Images are not part of the copy; write out the rest of the data exactly as given.
-- Begin --
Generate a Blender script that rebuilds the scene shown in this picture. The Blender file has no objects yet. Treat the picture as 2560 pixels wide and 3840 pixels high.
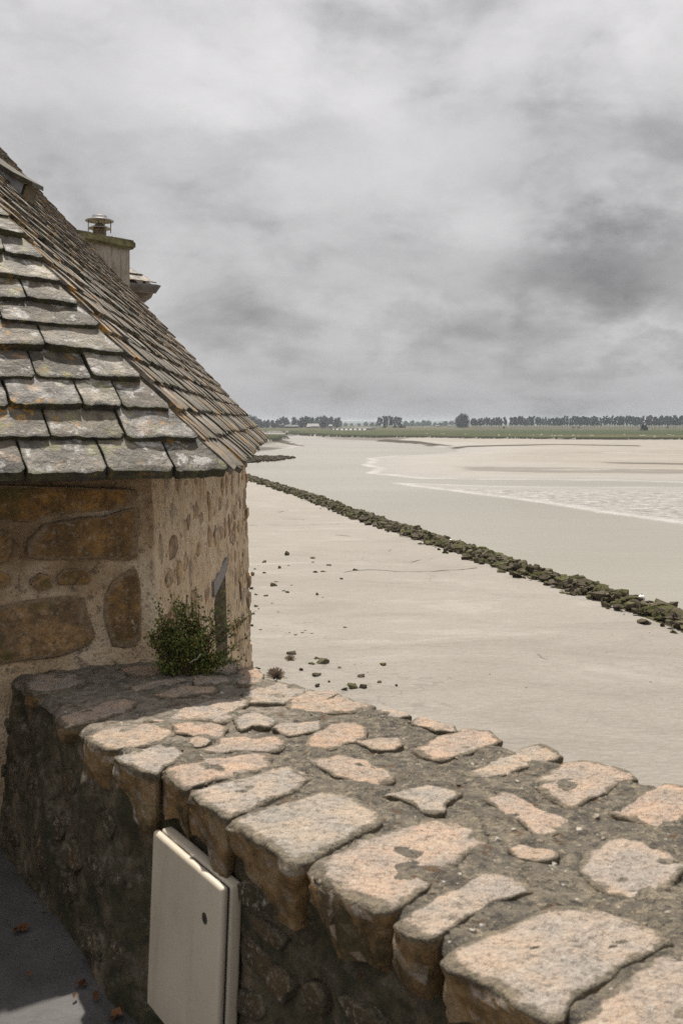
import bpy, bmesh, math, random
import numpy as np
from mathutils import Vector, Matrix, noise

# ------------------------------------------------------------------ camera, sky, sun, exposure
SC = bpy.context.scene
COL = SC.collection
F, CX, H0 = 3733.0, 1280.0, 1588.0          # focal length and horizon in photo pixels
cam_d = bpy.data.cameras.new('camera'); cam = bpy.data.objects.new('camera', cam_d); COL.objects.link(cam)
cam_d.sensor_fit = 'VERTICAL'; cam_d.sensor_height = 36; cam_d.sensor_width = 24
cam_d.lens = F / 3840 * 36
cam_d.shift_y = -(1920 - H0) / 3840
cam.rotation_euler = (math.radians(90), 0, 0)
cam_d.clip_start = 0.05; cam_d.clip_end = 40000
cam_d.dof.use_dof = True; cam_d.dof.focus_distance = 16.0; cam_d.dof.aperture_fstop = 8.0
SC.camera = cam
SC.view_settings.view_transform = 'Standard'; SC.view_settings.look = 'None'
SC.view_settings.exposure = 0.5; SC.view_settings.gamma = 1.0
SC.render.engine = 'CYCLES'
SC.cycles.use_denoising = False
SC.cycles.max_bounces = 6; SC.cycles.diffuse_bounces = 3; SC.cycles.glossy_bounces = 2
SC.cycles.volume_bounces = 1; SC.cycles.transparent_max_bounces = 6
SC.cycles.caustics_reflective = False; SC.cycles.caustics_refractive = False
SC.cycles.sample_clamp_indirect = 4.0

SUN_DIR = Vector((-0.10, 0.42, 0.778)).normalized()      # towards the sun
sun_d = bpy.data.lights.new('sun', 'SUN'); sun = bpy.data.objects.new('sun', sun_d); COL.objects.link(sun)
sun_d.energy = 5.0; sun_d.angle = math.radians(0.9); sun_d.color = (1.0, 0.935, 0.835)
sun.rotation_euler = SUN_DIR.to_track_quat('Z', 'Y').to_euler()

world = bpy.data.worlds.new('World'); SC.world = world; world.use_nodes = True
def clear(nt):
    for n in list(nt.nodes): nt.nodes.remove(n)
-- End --
Worked answer:
Generate a Blender script that rebuilds the scene shown in this picture. The Blender file has no objects yet. Treat the picture as 2560 pixels wide and 3840 pixels high.
import bpy, bmesh, math, random
import numpy as np
from mathutils import Vector, Matrix, noise

# ------------------------------------------------------------------ camera, sky, sun, exposure
SC = bpy.context.scene
COL = SC.collection
F, CX, H0 = 3733.0, 1280.0, 1588.0          # focal length and horizon in photo pixels
cam_d = bpy.data.cameras.new('camera'); cam = bpy.data.objects.new('camera', cam_d); COL.objects.link(cam)
cam_d.sensor_fit = 'VERTICAL'; cam_d.sensor_height = 36; cam_d.sensor_width = 24
cam_d.lens = F / 3840 * 36
cam_d.shift_y = -(1920 - H0) / 3840
cam.rotation_euler = (math.radians(90), 0, 0)
cam_d.clip_start = 0.05; cam_d.clip_end = 40000
cam_d.dof.use_dof = True; cam_d.dof.focus_distance = 16.0; cam_d.dof.aperture_fstop = 8.0
SC.camera = cam
SC.view_settings.view_transform = 'Standard'; SC.view_settings.look = 'None'
SC.view_settings.exposure = 0.5; SC.view_settings.gamma = 1.0
SC.render.engine = 'CYCLES'
SC.cycles.use_denoising = False
SC.cycles.max_bounces = 6; SC.cycles.diffuse_bounces = 3; SC.cycles.glossy_bounces = 2
SC.cycles.volume_bounces = 1; SC.cycles.transparent_max_bounces = 6
SC.cycles.caustics_reflective = False; SC.cycles.caustics_refractive = False
SC.cycles.sample_clamp_indirect = 4.0

SUN_DIR = Vector((-0.10, 0.42, 0.778)).normalized()      # towards the sun
sun_d = bpy.data.lights.new('sun', 'SUN'); sun = bpy.data.objects.new('sun', sun_d); COL.objects.link(sun)
sun_d.energy = 5.0; sun_d.angle = math.radians(0.9); sun_d.color = (1.0, 0.935, 0.835)
sun.rotation_euler = SUN_DIR.to_track_quat('Z', 'Y').to_euler()

world = bpy.data.worlds.new('World'); SC.world = world; world.use_nodes = True
def clear(nt):
    for n in list(nt.nodes): nt.nodes.remove(n)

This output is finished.